Every time I decide to get out and see a great city after dark, I’m impressed by how different it is after hours. And Berlin is no exception.
After a long day of filming our new TV episode on Berlin, I decided to take my own audio tour — the newest self-guided tour on our free Rick Steves’ Audio Europe app. It’s fun to actually give these tours a whirl after we produce them. (The tour works great. But I took notes on the gaps where I needed to pause my iPhone. Now I’ll go home and edit the tour so that it can be done in real time, without pausing. If you have our app, remember to update the tours periodically so you don’t miss the fixes we make.)
Berlin is a city with a dark history and many memorials. In about an hour, you can visit 8 or 10 powerful memorials across the old center of Berlin. Experiencing them at night on this trip, I realized this is a great way to see the city.
I enjoyed standing before the Brandenburg Gate, gloriously floodlit and without all the commercial commotion that surrounds it throughout the day. I pondered the Memorial to the Murdered Jews of Europe with only the security guard sharing the moment with me. And I stood over the spot where the Nazis ceremonially burned the booked that didn’t fit their ideology.
It was on this square (now called Bebelplatz) in 1933 that staff and students from the university threw 20,000 newly forbidden books (authored by Einstein, Hemmingway, Freud, and T.S. Elliot, among others) into a huge bonfire on the orders of the Nazi propaganda minister, Joseph Goebbels. In fact, Goebbels himself tossed books onto the fire, condemning writers to the flames. He declared, “The era of extreme Jewish intellectualism has come to an end, and the German revolution has again opened the way for the true essence of being German.”
The “burning of the books memorial” on Bebelplatz is a glass pane in the cobbles with a room of shelves under the square. During the day, it’s full of glare and commotion, so the experience never quite works.
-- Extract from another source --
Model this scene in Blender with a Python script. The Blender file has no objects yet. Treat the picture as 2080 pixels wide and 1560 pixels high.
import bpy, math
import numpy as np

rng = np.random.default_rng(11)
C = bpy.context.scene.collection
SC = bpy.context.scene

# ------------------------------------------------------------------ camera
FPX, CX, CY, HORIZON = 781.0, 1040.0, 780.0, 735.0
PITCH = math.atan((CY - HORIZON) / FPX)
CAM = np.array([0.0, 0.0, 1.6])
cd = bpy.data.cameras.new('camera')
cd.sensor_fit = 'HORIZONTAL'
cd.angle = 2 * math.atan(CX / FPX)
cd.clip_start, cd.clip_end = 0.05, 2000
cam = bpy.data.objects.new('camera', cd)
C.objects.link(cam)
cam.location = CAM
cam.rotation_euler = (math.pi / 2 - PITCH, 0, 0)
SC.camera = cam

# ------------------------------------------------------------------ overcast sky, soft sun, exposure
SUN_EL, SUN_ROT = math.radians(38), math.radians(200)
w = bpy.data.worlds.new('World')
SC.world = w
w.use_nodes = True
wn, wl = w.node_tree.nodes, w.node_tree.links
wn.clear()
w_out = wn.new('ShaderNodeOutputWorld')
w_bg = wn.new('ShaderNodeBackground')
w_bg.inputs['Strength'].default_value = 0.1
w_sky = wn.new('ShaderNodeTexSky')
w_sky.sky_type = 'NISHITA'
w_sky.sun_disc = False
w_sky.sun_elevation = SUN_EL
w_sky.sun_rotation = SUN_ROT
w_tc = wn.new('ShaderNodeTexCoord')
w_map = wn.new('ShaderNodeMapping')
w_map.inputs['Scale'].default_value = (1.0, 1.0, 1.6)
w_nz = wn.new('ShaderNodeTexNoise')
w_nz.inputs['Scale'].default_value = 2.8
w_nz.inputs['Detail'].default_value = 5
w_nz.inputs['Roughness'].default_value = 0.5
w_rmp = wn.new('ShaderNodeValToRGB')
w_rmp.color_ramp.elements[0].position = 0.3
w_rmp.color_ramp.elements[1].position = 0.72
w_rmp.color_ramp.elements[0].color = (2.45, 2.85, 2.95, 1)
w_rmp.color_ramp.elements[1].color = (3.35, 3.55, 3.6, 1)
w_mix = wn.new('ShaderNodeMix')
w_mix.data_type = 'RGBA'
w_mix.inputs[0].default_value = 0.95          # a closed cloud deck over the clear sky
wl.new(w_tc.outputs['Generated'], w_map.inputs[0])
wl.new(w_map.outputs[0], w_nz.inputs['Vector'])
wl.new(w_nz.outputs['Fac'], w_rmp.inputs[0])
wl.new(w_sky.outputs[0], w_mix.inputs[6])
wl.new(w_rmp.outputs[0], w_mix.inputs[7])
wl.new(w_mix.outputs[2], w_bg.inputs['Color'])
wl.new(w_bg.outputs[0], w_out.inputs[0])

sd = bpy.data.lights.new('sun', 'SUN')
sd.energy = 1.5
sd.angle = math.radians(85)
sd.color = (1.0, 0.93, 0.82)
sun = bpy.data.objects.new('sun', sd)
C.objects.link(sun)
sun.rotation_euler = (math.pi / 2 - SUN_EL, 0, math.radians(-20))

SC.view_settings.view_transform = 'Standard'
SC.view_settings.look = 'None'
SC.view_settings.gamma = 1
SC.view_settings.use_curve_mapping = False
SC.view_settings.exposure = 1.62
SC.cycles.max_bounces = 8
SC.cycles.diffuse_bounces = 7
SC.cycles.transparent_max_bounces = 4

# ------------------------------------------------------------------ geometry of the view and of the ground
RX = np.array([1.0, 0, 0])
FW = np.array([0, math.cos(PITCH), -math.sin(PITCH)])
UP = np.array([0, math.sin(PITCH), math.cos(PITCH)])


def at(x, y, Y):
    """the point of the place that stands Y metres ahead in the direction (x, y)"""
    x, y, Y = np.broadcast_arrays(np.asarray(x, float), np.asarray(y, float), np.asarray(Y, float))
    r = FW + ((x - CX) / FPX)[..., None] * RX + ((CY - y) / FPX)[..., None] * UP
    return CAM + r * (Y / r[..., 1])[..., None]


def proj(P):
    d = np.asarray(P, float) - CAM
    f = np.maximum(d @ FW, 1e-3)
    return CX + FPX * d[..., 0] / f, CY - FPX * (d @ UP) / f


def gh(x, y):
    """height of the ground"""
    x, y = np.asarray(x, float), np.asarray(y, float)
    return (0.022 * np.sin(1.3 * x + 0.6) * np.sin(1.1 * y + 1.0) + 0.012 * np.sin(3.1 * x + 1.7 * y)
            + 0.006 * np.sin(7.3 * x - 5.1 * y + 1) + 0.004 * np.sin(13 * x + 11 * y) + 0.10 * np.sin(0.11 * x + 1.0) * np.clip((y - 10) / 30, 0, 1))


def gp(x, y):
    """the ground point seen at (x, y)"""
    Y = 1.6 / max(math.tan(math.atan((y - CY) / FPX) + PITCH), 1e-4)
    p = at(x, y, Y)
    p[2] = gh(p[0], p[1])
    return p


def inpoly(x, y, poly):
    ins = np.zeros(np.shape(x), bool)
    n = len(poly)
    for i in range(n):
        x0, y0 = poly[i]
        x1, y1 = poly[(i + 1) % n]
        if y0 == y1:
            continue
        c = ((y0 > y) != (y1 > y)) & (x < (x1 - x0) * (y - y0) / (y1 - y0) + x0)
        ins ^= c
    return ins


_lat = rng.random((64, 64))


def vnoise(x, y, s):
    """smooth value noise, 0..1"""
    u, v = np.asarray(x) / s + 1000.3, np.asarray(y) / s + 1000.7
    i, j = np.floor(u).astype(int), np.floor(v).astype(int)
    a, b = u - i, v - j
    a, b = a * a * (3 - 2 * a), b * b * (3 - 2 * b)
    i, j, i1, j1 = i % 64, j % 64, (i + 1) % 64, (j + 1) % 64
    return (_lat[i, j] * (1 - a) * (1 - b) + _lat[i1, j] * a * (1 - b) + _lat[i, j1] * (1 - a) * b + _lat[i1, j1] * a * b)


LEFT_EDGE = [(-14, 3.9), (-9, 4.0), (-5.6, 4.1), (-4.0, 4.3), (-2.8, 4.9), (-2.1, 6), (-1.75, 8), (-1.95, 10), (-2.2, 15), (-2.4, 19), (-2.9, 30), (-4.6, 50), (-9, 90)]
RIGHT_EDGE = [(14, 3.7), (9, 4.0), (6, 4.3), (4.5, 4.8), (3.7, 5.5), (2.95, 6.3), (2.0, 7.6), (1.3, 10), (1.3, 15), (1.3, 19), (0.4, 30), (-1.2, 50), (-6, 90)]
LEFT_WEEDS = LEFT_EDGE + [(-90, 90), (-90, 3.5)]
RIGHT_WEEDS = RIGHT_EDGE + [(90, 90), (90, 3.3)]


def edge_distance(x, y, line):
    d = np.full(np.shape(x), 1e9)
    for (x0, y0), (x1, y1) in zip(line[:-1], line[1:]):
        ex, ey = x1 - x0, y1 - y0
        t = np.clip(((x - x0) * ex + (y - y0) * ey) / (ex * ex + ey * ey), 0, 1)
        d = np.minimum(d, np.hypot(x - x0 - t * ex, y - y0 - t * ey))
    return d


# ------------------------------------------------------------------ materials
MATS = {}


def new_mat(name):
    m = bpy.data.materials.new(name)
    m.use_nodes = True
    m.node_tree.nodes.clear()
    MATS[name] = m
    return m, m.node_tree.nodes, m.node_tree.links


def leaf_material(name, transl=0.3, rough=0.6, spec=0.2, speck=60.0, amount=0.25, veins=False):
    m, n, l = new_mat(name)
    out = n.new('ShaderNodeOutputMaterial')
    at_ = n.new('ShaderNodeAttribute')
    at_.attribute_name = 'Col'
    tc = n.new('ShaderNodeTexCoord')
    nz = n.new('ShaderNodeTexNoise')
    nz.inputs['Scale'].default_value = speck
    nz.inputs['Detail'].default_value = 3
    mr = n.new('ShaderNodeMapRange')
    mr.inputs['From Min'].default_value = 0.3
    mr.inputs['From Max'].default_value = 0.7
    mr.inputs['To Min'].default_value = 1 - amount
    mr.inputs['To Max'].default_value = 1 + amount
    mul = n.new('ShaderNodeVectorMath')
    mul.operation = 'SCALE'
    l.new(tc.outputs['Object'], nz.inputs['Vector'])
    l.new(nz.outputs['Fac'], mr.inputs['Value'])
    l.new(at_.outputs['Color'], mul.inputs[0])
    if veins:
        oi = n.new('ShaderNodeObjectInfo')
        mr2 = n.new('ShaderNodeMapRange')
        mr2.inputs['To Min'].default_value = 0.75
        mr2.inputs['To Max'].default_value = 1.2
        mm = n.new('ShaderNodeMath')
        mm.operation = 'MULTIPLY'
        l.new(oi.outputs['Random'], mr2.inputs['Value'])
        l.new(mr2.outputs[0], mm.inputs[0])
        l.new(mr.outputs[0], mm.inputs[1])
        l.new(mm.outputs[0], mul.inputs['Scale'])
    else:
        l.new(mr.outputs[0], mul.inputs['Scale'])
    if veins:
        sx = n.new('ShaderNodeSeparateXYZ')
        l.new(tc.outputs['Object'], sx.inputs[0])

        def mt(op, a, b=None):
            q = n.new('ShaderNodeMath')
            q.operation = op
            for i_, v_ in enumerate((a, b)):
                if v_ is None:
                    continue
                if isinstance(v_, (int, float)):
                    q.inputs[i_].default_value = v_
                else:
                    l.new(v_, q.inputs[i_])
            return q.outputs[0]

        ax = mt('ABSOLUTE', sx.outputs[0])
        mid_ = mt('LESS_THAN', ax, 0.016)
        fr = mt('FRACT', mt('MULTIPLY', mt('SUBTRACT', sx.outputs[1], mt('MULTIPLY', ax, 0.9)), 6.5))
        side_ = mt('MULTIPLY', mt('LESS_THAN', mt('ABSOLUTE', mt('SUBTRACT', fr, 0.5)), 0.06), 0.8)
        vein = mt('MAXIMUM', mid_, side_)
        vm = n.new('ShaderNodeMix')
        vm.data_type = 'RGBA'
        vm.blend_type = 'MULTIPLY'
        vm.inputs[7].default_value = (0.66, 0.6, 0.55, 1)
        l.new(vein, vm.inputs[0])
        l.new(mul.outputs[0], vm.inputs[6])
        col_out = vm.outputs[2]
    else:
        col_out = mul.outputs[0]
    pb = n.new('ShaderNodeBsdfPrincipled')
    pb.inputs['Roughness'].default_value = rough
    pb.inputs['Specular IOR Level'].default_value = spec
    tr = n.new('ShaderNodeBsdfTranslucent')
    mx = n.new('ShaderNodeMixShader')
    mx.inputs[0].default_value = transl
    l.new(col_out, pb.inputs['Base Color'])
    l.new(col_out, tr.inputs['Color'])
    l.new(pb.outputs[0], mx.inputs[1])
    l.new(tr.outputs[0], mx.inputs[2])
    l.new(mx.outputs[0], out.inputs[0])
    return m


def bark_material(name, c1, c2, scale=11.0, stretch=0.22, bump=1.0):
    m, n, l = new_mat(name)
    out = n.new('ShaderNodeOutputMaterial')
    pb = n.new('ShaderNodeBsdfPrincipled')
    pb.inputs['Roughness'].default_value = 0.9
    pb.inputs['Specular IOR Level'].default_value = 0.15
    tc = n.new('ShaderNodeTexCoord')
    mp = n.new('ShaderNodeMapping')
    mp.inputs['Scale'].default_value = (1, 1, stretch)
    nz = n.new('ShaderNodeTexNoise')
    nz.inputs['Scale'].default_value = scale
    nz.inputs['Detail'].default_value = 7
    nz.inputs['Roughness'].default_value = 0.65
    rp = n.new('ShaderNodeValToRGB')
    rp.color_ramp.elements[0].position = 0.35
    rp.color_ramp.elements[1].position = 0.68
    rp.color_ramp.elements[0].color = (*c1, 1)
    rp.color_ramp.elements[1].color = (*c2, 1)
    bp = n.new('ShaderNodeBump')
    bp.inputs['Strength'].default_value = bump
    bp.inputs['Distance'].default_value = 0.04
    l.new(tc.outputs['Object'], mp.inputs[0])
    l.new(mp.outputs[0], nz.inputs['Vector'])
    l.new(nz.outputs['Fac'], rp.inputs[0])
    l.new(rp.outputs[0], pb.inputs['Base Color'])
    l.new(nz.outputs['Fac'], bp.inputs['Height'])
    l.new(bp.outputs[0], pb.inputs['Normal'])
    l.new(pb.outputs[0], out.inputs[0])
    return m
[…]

But after dark, it’s quiet, and the empty shelves are hauntingly bare and beautifully lit. The contrast between that and the nighttime cityscape above is quite evocative. I’ve stood over this memorial many times in broad daylight and never really been moved. Finally, tonight, it grabbed me.
Get out at night and just be in a great city. Have you noticed that difference I’m clueing into in other great cities?
The historic Brandenburg Gate (1791) was the grandest — and is the last survivor — of 14 gates in Berlin’s old city wall. The gate was the symbol of Prussian Berlin, and later the symbol of a divided Berlin. Today, it’s once again the centerpiece of a great and united capital.
Being alone with the Memorial to the Murdered Jews of Europe after dark, I thought perhaps this is the way the architect who designed it wanted it to be experienced.
Standing on Bebelplatz, you look down through a glass panel and see a room of empty bookshelves.
I just did the evening coach tour of Washington for the second time – the monuments look great at night. (And taking the coach saves a LOT of walking!)
I’ll be in London in December and I’m sure the Christmas lights will look much better at night. The ice skating (Somerset House, Natural History Museum, also see Visit London site for more) will look good too.
The Danube cruise in Budapest is a must for the evening.